En la antigüedad los griegos iban al oráculo a preguntarle a Dios las más disímiles de las cosas.
Yo estuve, no en Grecia. Pero sí en la Argentina.
Viernes a la noche…
Un señor de no más de cincuenta años se sentó a la mesa para explicarnos cómo eran las cosas. Éramos alrededor de veinte los que asistimos al banquete, todos potenciales interesados en la palabra ajena, y la mayoría fieles creyentes.
Una creencia que se fundaba en el prestigio que había sabido construir el orador. Porque en la antesala del hecho, los relatos sobre su persona entretejieron una trayectoria tan sólida como memorable.
Fue, creo yo, esa precisión para construir relatos convincentes, la que impulsó al orador a ubicarse en un lugar de privilegio. Y la que cautivó la atención de todos.
Así que comimos un asado y esencialmente lo escuchamos en silencio. Era una sucesión de monólogos monocordes que ofrecían ciertas certezas, aunque se orquestaban sobre un trasfondo de opacidades difíciles de discernir. Una suerte de pasajes verborrágicos razonables, que imposibilitaban descubrir el núcleo de la verdad.
¿Quién era Dios? ¿Cuáles habían sido realmente sus milagros?
Y alentaban también las más pretenciosas de las ilusiones.
¿Qué será de nuestra vida a partir de conocerlo?
En realidad, en la profundidad de nuestro ser, en el lugar más recóndito de nuestra intimidad, residía el interés más autentico de nuestras cavilaciones, el verdadero fundamento de la cena, que era como un grito que nos unía a todos pero que nadie iba a ser capaz de revelar.
¿Nos vamos a salvar?
Pero ese diálogo íntimo y silencioso, solo exhibía sus vestigios en algunas preguntas que conseguían respuestas imprecisas, esquivas.
Por eso quizás escuchamos con respeto y atención. En una cena brevemente perturbada por quienes acercaban la comida al banquete. Que con cierto cuidado para evitar molestias, aportaban la carne, los postres, el café y el champán, que se sirvió en la instancia final de la velada.

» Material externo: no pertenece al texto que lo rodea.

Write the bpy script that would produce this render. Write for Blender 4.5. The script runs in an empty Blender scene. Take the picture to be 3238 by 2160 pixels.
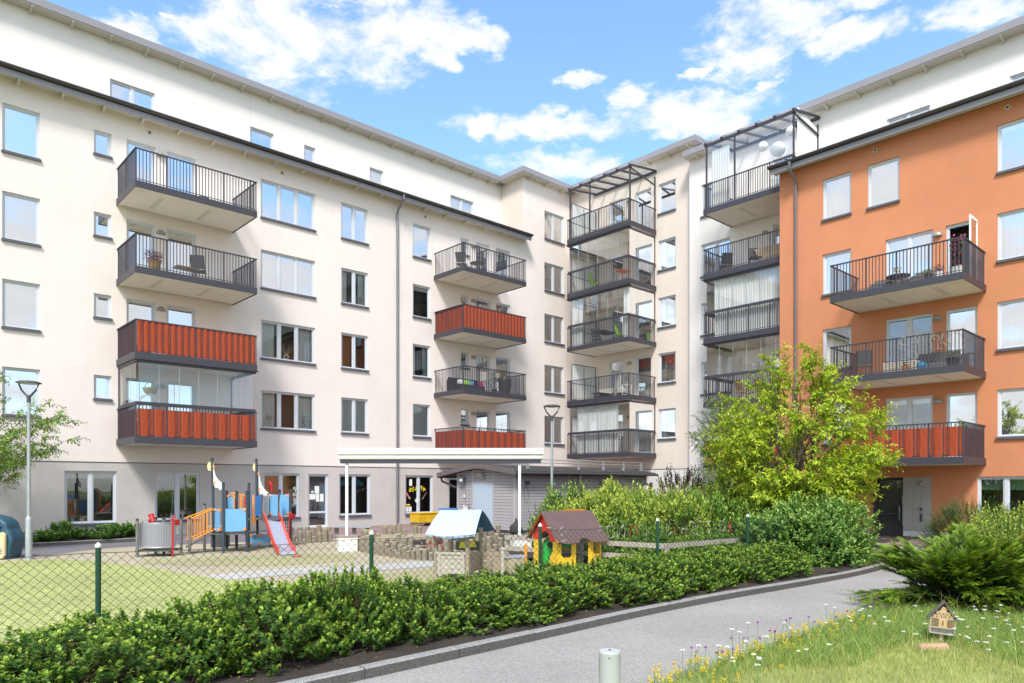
import bpy, math, random
import numpy as np
from mathutils import Vector, Matrix
R = math.radians
rnd = random.Random(7)
npr = np.random.default_rng(11)
scene = bpy.context.scene
COL = scene.collection

# ---------------------------------------------------------------- camera
CAMH = 1.8
FX, FY = .6762, .7367                      # the way the camera looks, on the ground
cam_d = bpy.data.cameras.new("camera")
cam = bpy.data.objects.new("camera", cam_d)
COL.objects.link(cam)
cam.location = (0, 0, CAMH)
cam.rotation_euler = (R(90), 0, -math.atan2(FX, FY))
cam_d.sensor_width = 36.0
cam_d.lens = 36.0 * 2281.6 / 3238.0
cam_d.shift_y = (1531 - 1080) / 3238.0
cam_d.clip_start = .05
cam_d.clip_end = 3000
scene.camera = cam

# ---------------------------------------------------------------- light
SUN_DIR = Vector((-.69, -.61, 0)).normalized()      # towards the sun, on the ground
SUN_EL = R(50)
sd = bpy.data.lights.new("sun", 'SUN')
sd.energy = 2.0
sd.angle = R(12)
sd.color = (1.0, .955, .88)
sun = bpy.data.objects.new("sun", sd)
COL.objects.link(sun)
sv = Vector((SUN_DIR.x * math.cos(SUN_EL), SUN_DIR.y * math.cos(SUN_EL), math.sin(SUN_EL)))
sun.rotation_euler = sv.to_track_quat('Z', 'Y').to_euler()
sun.location = (0, 0, 40)

w = bpy.data.worlds.new("World")
scene.world = w
w.use_nodes = True
nt = w.node_tree
for n in list(nt.nodes): nt.nodes.remove(n)
def N(nt, t, **k):
    n = nt.nodes.new(t)
    for a, b in k.items(): setattr(n, a, b)
    return n
def mth(nt, op, a, b=None, c=None, clamp=False):
    n = nt.nodes.new('ShaderNodeMath'); n.operation = op; n.use_clamp = clamp
    for i, v in enumerate((a, b, c)):
        if v is None: continue
        if hasattr(v, 'is_linked'): nt.links.new(v, n.inputs[i])
        else: n.inputs[i].default_value = v
    return n.outputs[0]
wo = N(nt, 'ShaderNodeOutputWorld')
bg = N(nt, 'ShaderNodeBackground')
sky = N(nt, 'ShaderNodeTexSky')
sky.sky_type = 'NISHITA'; sky.sun_disc = False
sky.sun_elevation = SUN_EL
sky.sun_rotation = math.atan2(SUN_DIR.x, SUN_DIR.y)
sky.air_density = 1.0; sky.dust_density = 1.6; sky.ozone_density = 1.3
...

Si hubo algunas intervenciones, siempre fueron breves y respetuosas.
A un Dios no se lo perturba.
Mucho menos si está rodeado por creyentes incondicionales que están dispuestos a creer cualquier cosa. Y consecuentemente a defenderlo en cualquier traspié o contrariedad que pueda sufrir en la conversación. Que en verdad consistía en un soliloquio de intención persuasiva, que tenía como finalidad asegurar que no había la más mínima duda que esos veinte adultos estábamos en presencia de un Dios en un oráculo.
Por eso también a las preguntas, les volvían respuestas medidas y cuidadas.
Lo observé todo desde el comienzo y procuré hacer algunas intervenciones. Me llamaban la atención ciertas contradicciones y la defensa incondicional de sus seguidores.
Pero los grandes, como los chicos, cada tanto necesitan que Dios aparezca. Y se apersone al menos en un asado, para decirnos de qué se trata el mundo.
Y explicarnos todo.
*Que tengan un excelente día. Hasta la próxima!